Hurricane Ernesto pounded Haiti before being downgraded to a tropical storm

CSMS Magazine Staff WritersAs the people of Florida brace for a new round of hurricane season, hurricane Ernesto, now drenching Haiti, appears to be in the direct path of Florida Peninsula, according to weather forecasts. But forecasters downgraded Ernesto on Sunday when its sustained winds slowed from 75 miles per hour (120 km per hour) to less than 60 mph (97 kph) per hour as mountainous terrain in southern Haiti disrupted the storm.        Officials in Haiti said Ernesto triggered flooding and destroyed at least 13 homes on the island of La Gonave, according to Reuter’s news agency. They were trying to confirm reports the storm killed one person in the port city of Gonaives, where tropical storm flooding killed 3,000 people two years ago.        Officials from the Hurricane Center in Miami have predicted that the storm sets to regain hurricane strength after its passes the mountainous terrains of Haiti and Cuba to emerge in the Florida Strait as a category 1 hurricane as early as tomorrow before making landfall in the Florida keys on Tuesday.         Associated Press reported that the city of Les Cayes, Haiti’s third largest city, suffered heavy downpours, but no death has been reported so far.

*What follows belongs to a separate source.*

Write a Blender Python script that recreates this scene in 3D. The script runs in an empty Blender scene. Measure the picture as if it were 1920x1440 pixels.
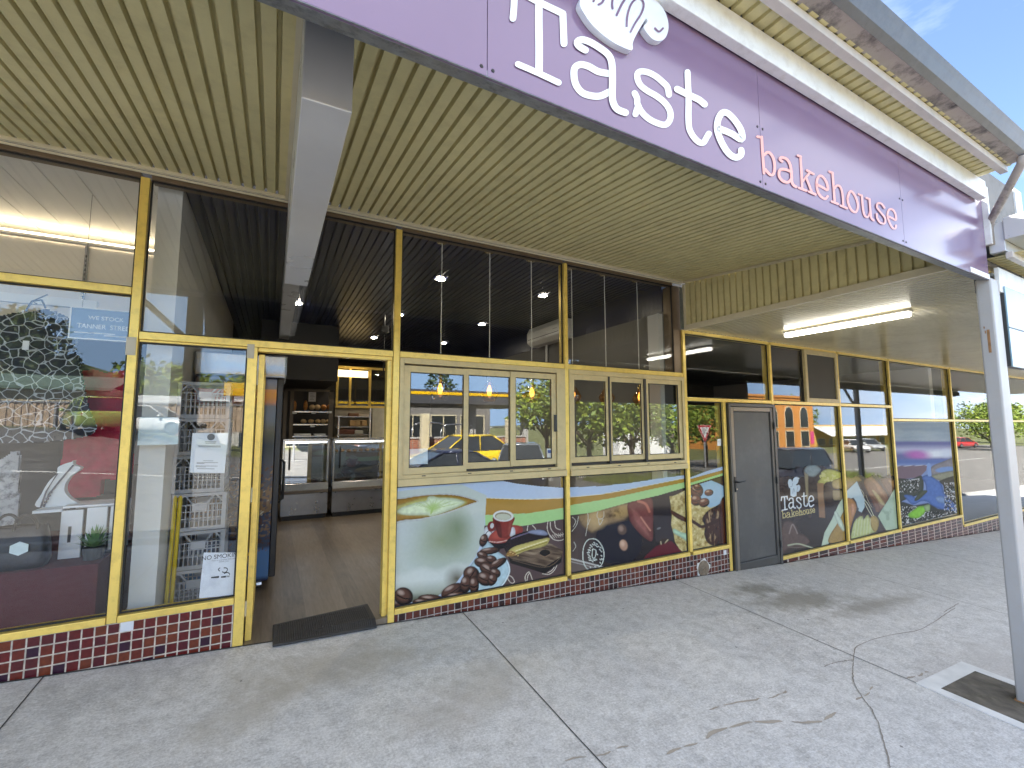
import bpy, bmesh, math, random
import numpy as np
from mathutils import Vector, Matrix
R = math.radians
scene = bpy.context.scene
C = scene.collection
rng = random.Random(7)

# ------------------------------------------------------------------ camera calibration (measured from the photograph, 1920x1440)
F_PX, YAW, PIT, ROL, CAM_D, CAM_Z = 839.24, 0.491518, 0.0920245, -0.00146817, 3.6, 1.4604
GX, GD = -0.05275, -0.0367          # footpath falls along the shopfront and towards the kerb

def ray(px, py):
    x = (px - 960) / F_PX; y = -(py - 720) / F_PX
    c, s = math.cos(ROL), math.sin(ROL); x, y = c*x - s*y, s*x + c*y
    c, s = math.cos(PIT), math.sin(PIT); fw, up = c - s*y, s + c*y
    c, s = math.cos(YAW), math.sin(YAW)
    return Vector((c*x + s*fw, -s*x + c*fw, up))

def at(px, py, y=0.0):
    """point of the upright plane y (parallel to the shopfront) seen at a photo pixel -> (x, z)"""
    r = ray(px, py); t = (CAM_D + y) / r.y
    return r.x*t, CAM_Z + r.z*t

def hor(px, py, z):
    r = ray(px, py); t = (z - CAM_Z) / r.z
    return r.x*t, -CAM_D + r.y*t

def gnd(px, py, lift=0.0):
    r = ray(px, py)
    t = (lift + GD*CAM_D - CAM_Z) / (r.z - GX*r.x + GD*r.y)
    return Vector((r.x*t, -CAM_D + r.y*t, CAM_Z + r.z*t))

def refl(px, py, d):
    """point at distance d in front of the shop whose mirror image in the shop windows is seen at a pixel"""
    r = ray(px, py); D = 3.68 + d
    return r.x/r.y*D, CAM_Z + r.z/r.y*D

def project(X, Y, Z):
    X = np.asarray(X, float); Y = np.asarray(Y, float) + CAM_D; Z = np.asarray(Z, float) - CAM_Z
    c, s = math.cos(YAW), math.sin(YAW); rx = c*X - s*Y; fw = s*X + c*Y
    c, s = math.cos(PIT), math.sin(PIT); f = c*fw + s*Z; u = -s*fw + c*Z
    c, s = math.cos(-ROL), math.sin(-ROL); rx, u = c*rx - s*u, s*rx + c*u
    return 960 + F_PX*rx/f, 720 - F_PX*u/f

def sstep(a, b, x):
    t = max(0.0, min(1.0, (x - a)/(b - a))); return t*t*(3 - 2*t)

def fx(X):
    if X < -14: return -14 - 8*math.tanh((-14 - X)/8)
    if X > 16: return 16 + 12*math.tanh((X - 16)/12)
    return X

def gz(X, y):
    """ground height"""
    d = -y
    z = GX*fx(X)
    if d < 4.2: z += GD*max(d, 0.0)
    else: z += GD*4.2 - 0.08
    z += 1.15*sstep(9, 24, d)*sstep(-0.5, -7, X)
    return z

# ------------------------------------------------------------------ objects
def tag(o, label=None, cat=None, group=None, kind=None):
    if label: o['label'] = label
    if cat: o['category'] = cat
    if group: o['group'] = group
    if kind: o['kind'] = kind
    return o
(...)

Ernesto became the first hurricane of the Atlantic season Sunday, then weakened to a tropical storm as it lashed Haiti’s southern coast with heavy rain and flooded homes in the impoverished country.        Jamaican Prime Minister Portia Simpson Miller put the country’s security forces on alert, but a northward shift in the storm’s course kept the strongest winds from affecting the island.        In Cuba, the government issued a hurricane warning for six eastern provinces. The hurricane was predicted to lose strength while crossing west-central Cuba late Monday but emerge in the Gulf of Mexico with winds up to 110 mph. It then probably would strengthen off Florida’s west coast Wednesday, but the location of any U.S. landfall was unclear, forecasters said.        Heavy rain and winds are expected in southern Florida by early Tuesday. In Key West, officials told visitors to the island chain to head for the mainland and ordered all travel trailers and recreational vehicles to leave immediately. The low-lying Keys are connected to one another and the mainland by one highway, U.S. Highway 1.        At 8 p.m., Ernesto, the fifth named storm of the Atlantic hurricane season, was centered near the southwestern tip of Haiti about 140 miles southeast of Guantanamo, Cuba.